Known for lying low and letting his businesses flourish, Mukwano succeeded in having his companies growing bigger brands than his personality. Moments after news of his demise broke, worker after worker described him as a father figure, his longtime employees who were not much younger referred to him as a brother.

One of his grandsons said Mukwano’s humility could be seen through his simple dress code. He said the old man owned about four shirts and three trousers and that was it. A stark contrast to the archetypal businessman in Uganda who cruises swanky cars and is always dressed in sharp suits.

The lifestyle of Mukwano was also a lesson to borrow for many businesspeople in Uganda who are said to confuse sales for revenue and thus in the end deplete business cash flow in pursuit of ostentation.

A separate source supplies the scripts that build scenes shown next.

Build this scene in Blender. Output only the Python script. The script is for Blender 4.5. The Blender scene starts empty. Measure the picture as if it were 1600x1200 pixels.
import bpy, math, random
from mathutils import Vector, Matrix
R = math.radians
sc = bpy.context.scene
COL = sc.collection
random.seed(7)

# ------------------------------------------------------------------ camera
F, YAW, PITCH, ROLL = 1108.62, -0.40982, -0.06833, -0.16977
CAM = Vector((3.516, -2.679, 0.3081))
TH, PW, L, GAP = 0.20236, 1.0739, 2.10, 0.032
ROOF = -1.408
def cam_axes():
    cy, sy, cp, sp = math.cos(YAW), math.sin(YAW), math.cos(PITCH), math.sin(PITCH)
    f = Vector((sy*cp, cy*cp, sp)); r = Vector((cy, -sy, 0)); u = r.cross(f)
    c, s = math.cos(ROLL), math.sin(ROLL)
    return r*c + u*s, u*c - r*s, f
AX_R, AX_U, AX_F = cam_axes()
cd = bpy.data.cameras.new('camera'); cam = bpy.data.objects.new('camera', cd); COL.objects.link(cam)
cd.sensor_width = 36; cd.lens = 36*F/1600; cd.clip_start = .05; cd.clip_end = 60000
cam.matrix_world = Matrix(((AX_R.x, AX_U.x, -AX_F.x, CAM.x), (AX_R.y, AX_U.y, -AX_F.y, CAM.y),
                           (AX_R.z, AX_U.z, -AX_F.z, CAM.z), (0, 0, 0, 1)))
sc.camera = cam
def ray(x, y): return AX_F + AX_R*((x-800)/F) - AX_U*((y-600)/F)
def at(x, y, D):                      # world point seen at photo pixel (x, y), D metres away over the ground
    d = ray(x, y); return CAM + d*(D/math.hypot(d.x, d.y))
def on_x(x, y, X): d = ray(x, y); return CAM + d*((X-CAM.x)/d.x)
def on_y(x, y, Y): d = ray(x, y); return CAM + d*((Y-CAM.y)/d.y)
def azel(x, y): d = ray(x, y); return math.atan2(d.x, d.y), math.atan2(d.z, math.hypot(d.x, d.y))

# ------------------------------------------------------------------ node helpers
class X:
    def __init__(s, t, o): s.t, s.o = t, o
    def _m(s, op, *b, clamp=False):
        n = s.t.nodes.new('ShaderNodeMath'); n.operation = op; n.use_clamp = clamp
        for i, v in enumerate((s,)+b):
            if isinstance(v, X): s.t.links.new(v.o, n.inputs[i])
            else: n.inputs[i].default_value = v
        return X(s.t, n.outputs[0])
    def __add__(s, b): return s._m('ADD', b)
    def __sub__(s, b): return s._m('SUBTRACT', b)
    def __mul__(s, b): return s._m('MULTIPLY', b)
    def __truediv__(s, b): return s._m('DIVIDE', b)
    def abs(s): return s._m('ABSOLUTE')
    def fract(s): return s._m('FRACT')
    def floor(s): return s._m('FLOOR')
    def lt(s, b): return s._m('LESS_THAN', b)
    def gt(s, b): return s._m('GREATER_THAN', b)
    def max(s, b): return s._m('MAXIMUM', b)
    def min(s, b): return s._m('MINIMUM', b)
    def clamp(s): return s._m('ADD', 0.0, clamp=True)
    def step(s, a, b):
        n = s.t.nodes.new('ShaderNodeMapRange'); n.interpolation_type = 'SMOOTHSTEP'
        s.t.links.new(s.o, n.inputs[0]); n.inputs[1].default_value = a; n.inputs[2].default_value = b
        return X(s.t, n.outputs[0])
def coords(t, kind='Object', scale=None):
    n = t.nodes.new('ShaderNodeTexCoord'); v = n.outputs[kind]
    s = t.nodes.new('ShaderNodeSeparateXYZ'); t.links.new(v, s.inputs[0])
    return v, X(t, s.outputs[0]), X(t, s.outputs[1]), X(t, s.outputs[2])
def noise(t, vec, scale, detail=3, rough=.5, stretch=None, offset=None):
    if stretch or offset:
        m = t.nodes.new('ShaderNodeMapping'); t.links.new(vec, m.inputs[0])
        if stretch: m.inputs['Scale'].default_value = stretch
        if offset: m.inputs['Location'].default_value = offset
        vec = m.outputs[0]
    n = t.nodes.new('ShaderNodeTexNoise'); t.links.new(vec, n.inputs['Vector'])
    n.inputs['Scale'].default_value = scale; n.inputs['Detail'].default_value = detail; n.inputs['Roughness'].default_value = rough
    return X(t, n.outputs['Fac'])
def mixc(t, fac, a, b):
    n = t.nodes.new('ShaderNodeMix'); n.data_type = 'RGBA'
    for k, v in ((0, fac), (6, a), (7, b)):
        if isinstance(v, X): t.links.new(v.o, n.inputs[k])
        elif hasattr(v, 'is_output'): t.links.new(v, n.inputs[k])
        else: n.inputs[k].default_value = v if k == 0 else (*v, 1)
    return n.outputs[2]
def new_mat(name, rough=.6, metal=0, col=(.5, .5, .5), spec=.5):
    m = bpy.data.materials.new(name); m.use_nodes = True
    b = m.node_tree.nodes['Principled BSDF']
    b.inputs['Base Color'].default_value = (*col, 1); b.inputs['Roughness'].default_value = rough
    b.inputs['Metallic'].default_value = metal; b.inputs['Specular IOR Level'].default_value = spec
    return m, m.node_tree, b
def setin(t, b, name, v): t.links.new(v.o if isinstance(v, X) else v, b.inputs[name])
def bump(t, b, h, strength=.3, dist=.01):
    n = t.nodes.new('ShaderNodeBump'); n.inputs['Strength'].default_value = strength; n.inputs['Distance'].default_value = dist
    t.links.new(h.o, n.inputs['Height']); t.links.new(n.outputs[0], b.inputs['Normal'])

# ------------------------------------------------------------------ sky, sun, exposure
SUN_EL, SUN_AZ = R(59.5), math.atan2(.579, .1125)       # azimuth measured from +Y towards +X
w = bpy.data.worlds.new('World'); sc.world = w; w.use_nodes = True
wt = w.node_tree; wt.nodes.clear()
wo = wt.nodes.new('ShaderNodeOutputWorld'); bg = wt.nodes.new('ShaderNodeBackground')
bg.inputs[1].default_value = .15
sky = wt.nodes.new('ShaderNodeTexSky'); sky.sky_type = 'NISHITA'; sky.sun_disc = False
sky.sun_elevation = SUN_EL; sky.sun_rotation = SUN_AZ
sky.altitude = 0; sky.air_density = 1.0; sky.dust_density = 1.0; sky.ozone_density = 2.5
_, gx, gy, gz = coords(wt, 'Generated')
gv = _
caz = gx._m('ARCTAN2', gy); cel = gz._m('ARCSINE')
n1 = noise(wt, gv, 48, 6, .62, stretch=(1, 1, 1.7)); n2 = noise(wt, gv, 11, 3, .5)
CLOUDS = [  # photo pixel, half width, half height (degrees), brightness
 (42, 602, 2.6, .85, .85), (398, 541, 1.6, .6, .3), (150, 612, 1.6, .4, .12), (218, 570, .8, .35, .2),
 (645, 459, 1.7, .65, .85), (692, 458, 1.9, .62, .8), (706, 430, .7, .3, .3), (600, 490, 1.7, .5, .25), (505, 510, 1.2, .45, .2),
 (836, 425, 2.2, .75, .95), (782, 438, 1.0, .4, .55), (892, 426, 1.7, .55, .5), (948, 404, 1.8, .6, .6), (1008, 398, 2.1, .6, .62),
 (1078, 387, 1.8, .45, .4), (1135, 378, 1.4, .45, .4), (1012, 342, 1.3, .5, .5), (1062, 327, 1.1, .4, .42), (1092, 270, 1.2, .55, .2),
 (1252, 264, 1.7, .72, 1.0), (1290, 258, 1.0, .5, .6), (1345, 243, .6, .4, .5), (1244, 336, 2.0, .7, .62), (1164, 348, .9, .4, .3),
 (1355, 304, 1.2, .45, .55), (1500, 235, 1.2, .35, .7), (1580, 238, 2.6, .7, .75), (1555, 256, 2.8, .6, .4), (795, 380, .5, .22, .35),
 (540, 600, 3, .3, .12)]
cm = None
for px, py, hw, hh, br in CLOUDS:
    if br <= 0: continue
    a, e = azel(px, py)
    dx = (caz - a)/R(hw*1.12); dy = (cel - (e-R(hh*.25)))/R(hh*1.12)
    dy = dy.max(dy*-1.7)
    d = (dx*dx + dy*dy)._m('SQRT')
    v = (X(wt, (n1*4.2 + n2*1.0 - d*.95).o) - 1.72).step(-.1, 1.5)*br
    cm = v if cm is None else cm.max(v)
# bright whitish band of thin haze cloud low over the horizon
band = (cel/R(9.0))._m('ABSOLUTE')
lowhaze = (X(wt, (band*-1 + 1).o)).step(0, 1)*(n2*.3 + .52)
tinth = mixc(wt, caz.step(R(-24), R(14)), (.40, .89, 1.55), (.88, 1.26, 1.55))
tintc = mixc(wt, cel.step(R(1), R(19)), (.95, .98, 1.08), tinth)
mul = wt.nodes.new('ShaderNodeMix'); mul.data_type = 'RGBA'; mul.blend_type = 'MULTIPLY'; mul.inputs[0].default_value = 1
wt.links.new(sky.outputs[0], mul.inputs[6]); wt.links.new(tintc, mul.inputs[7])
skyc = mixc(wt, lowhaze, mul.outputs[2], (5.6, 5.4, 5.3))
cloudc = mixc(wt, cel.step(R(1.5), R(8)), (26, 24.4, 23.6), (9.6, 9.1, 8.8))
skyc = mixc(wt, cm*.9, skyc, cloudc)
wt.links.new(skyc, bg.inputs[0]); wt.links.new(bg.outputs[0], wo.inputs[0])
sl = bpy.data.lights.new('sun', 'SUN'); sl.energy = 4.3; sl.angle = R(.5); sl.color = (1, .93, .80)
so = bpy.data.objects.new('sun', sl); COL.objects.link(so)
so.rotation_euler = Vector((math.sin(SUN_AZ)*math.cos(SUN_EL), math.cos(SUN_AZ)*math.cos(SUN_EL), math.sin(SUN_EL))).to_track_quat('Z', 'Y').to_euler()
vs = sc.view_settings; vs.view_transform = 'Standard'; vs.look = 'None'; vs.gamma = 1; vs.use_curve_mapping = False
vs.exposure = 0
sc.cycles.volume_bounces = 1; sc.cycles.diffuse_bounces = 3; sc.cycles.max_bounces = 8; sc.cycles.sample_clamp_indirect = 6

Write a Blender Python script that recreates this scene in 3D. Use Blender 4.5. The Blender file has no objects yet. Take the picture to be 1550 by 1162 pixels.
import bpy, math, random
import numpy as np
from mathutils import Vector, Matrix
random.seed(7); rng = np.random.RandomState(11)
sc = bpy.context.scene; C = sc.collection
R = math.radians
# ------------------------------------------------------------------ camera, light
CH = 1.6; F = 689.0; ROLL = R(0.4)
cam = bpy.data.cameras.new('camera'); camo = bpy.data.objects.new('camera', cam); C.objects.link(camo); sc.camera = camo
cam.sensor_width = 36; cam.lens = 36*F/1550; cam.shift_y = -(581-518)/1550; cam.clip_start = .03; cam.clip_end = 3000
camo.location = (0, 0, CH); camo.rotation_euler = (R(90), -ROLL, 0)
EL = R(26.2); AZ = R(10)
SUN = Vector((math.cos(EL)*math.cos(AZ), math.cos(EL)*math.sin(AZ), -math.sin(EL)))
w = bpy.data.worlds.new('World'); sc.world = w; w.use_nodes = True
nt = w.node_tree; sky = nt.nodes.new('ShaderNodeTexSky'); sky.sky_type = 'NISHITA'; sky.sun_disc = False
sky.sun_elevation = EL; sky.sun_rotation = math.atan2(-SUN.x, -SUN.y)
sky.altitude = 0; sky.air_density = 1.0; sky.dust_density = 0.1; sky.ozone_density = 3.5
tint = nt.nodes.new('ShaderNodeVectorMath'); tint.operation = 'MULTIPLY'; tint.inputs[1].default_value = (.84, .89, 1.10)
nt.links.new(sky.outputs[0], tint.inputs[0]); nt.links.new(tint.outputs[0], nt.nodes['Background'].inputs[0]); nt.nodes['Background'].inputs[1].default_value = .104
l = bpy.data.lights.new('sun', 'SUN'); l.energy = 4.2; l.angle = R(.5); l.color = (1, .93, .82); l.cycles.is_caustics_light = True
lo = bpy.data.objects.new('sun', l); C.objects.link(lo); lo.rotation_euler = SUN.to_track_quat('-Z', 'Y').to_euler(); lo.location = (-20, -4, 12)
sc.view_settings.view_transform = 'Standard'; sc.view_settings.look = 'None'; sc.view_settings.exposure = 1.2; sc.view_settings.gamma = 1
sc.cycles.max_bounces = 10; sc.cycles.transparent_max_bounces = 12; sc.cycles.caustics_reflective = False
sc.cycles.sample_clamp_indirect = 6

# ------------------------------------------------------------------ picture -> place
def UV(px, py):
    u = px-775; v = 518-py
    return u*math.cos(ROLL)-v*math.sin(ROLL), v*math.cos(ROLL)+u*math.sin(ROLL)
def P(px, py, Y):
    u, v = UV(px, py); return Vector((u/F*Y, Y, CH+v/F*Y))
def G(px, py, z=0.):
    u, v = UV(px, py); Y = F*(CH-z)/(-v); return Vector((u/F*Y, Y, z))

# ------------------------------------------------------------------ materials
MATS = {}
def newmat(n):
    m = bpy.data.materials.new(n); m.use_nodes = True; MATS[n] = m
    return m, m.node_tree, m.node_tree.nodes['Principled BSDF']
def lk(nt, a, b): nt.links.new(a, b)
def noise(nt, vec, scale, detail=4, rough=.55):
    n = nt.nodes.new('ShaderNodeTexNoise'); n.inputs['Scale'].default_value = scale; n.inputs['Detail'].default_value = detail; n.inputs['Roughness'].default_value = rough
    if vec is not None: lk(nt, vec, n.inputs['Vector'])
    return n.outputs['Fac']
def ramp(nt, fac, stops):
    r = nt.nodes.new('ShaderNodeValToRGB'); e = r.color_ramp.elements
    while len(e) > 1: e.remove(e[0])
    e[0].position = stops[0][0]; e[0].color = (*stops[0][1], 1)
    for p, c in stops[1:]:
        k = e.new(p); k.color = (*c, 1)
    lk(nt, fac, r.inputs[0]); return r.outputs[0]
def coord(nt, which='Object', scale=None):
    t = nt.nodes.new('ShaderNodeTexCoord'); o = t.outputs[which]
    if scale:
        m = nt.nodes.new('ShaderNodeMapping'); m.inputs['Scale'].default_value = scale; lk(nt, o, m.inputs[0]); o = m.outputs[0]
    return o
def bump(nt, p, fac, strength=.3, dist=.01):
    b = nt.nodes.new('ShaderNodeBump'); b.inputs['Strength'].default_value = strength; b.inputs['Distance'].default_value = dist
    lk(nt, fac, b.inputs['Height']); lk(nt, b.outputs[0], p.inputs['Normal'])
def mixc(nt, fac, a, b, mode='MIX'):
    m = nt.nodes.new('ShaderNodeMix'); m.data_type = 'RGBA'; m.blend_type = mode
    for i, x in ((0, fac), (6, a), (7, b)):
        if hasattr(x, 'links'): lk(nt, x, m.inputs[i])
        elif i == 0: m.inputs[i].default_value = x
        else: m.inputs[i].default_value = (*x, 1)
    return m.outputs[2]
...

By the time Mukwano died, his son Alykhan Karmali was already in charge of the business having spent close to twenty five years as the MD of Mukwano Group.

“Mukwano Group of companies is one of the most successful (family) businesses in Uganda today,” said Gideon Badagawa, the Executive Director, Private Sector Foundation Uganda (PSFU). Badagawa said because of Mukwano’s urge to grow and sustain businesses, the businessman was able to evolve into a “trader, manufacturer, industrialist and a philanthropist through the times.”

Prof. Waswa Balunywa, the Principal of Makerere University Business School (MUBS) told The Independent the country has lost a great businessman and a great part of this economy. “He lived a real life of working hard to improve others.”

Balunywa says Mukwano was not just about making money and producing goods and services. “He lived the ideal life of a businessman of solving problems in society.” Balunywa says Mukwano helped clear 80% of the bill when MUBS was planning to construct a mosque of over Shs1 billion.

He says even if a profit eventually went to him, he sought to help others as his main goal. Balunywa says Mukwano’s humility is also a lesson to many businesspeople.

Businessman and journalist Andrew Mwenda says, from the story of Mukwano, Ugandans who intend to join the business world should know that the circumstances of one’s birth do not matter but “discipline, dedication and entrepreneurial ability”.

Mwenda also said Mukwano’s story demonstrates that one does not need higher education to succeed in life or business for that matter. “He started from nothing, he didn’t even have money.” He added that Mukwano started business at a time when Indians were being persecuted by the government then.

By the 2000s, Mukwano Industries had cemented itself as a leading manufacturer of high quality and affordable Fast Moving Consumer Goods (FMCGS). The group’s model of diversification had seen subsidiaries produce animal feeds, a plastics division and a range of personal care products.